Readtimes.id– Kementerian Keuangan (Kemenkeu) membantah pernyataan mantan Wakil Presiden Jusuf Kalla yang menyebut Indonesia mengeluarkan Rp1.000 triliun tiap tahun untuk membayar utang.
“Kita tidak mengeluarkan Rp1.000 T per tahun untuk membayar utang seperti yang disampaikan oleh Pak JK,” ujar Stafsus Menkeu Bidang Komunikasi Strategis Yustinus Prastowo dalam cuitannya di Twitter, dikutip Jumat (2/6/2023).
Pada cuitannya, Yustinus juga menyertakan foto tabel pengeluaran pembiayaan. Di situ terlihat pemerintah membayar pokok dan bunga utang pada 2021 senilai Rp 902,37 triliun. Jumlah tersebut lebih tinggi dari tahun-tahun sebelumnya.
“Dalam pembayaran pokok dan bunga utang, pemerintah sangat berhati-hati dan terukur agar kemampuan bayar dan kesinambungan fiskal tetap terjaga. Berikut datanya, transparan tiada yang perlu ditutupi, sudah diaudit BPK,” sebut Yustinus.
Indonesia sejauh ini disebut patuh terhadap aturan fiskal. Hal ini terlihat dari kenaikan PDB Indonesia yang lebih besar daripada utang, saat mayoritas negara ASEAN dan G20 disebut mengalami kenaikan utang lebih tinggi daripada PDB.

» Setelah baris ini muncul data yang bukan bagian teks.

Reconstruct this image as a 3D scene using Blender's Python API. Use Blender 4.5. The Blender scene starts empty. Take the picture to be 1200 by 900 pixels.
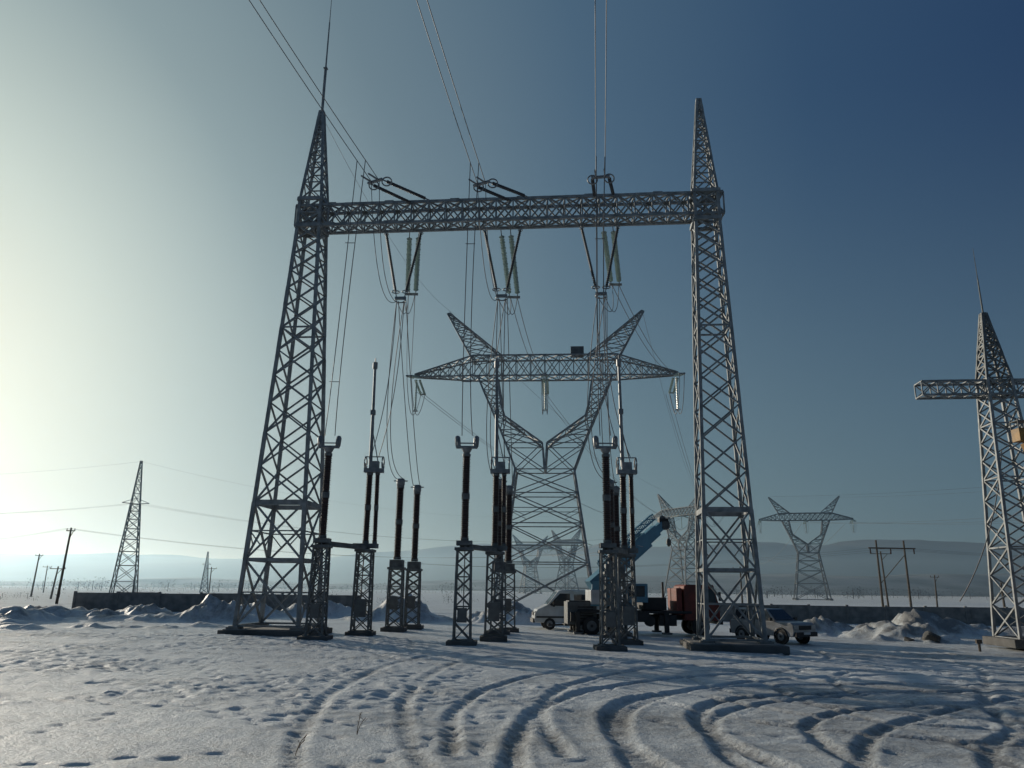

Risiko utang Indonesia juga disebut menurun tajam. Hal ini ditandai dengan debt service ratio/DSR dari 2020 sebesar 47,3 persen menjadi 34,4 persen pada 2022 dan menurun lagi per April 2023 menjadi 28,4 persen. DSR adalah rasio pembayaran pokok dan bunga utang dengan pendapatan.
Interest ratio (rasio pembayaran bunga utang terhadap pendapatan) juga disebut menurun, dari 19,3 persen pada 2020, menjadi 14,7 persen pada 2022 dan 13,95 persen per April 2023.
“Penurunan DSR dan IR ini menunjukkan bahwa kemampuan APBN dalam membayar biaya utang (pokok dan bunga) semakin menguat,” tambahnya.
Dalam hal rating, Indonesia masih dipandang mampu dalam pengelolaan utang. Lembaga-lembaga pemeringkat kredit seperti Standard & Poor’s, Moody’s, dan Fitch memberi rating BBB/Baa2 untuk Indonesia dengan outlook stabil di saat banyak negara mengalami downgrade.
Yustinus menyebut utang pemerintah yang senilai Rp 7.849,89 triliun per April 2023 memiliki efek pengganda yang besar. Hal itu terlihat dari pertumbuhan aset yang nilainya melebihi penambahan utang.
“Sepanjang 2015-2022, penambahan utang sebesar Rp 5.125,1 (triliun) masih lebih rendah dibandingkan belanja prioritas (Perlinsos, Pendidikan, Kesehatan dan Infrastruktur) sebesar Rp 8.921 triliun,” pungkasnya.